Um grupo de monitoramento local, o Observatório Venezuelano de Conflitos, disse ter registrado 187 protestos em 20 estados, até as 18h00 de segunda-feira, com “vários atos de repressão e violência” cometidos por grupos paramilitares ligados ao regime e forças de segurança. Balanços apresentados ONGs apontam pelo menos quatro mortos, 44 feridos, 46 detidos e 25 desaparecidos.

Muitos venezuelanos também realizaram “panelaços”. Alguns bloquearam vias, acenderam fogueiras, inclusive perto do palácio presidencial de Miraflores, em Caracas. Vídeos registraram várias estátuas que representam Hugo Chávez – o antecessor e padrinho político de Maduro – sendo derrubadas e vandalizadas pelo país.

“Estamos cansados desse governo, queremos uma mudança. Queremos ser livres na Venezuela. Queremos que nossas famílias voltem para cá”, disse um manifestante, referindo-se ao êxodo de cerca de mais de 7 milhões de venezuelanos nos últimos anos.

O país já foi palco de grandes ondas de protestos em 2013, 2014, 2017 e 2019, que tiveram como gatilho tanto a ruína econômica que aflige a Venezuela quanto acusações de manipulação de resultados eleitorais. Em todos os casos, o regime reagiu com violência, e a repressão deixou dezenas de mortes.
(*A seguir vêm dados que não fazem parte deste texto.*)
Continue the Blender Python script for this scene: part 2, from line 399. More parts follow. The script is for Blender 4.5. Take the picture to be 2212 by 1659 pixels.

Maduro reage à pressão externa expulsando diplomatas

O resultado divulgado pelo CNE só foi reconhecido por países aliados de Maduro, na maioria ditaduras ou regimes que encenam eleições de fachada regularmente. Maduro recebeu felicitações da China, Rússia, Irã, Nicarágua, Cuba e Belarus.

Já o Chile, Argentina, Estados Unidos, Espanha, Uruguai, Paraguai, Costa Rica foram críticos e sinalizaram suspeitas de fraudes no processo. A União Europeia pediu “total transparência”. O regime chavista reagiu ordenando a expulsão de diplomatas de sete países latino-americanos.

O Brasil, por sua vez, após horas de silêncio, evitou felicitar Maduro, à espera de mais dados sobre a votação. Em nota, o Itamaraty disse aguardar “a publicação pelo Conselho Nacional Eleitoral de dados desagregados por mesa de votação, passo indispensável para a transparência, credibilidade e legitimidade do resultado do pleito”.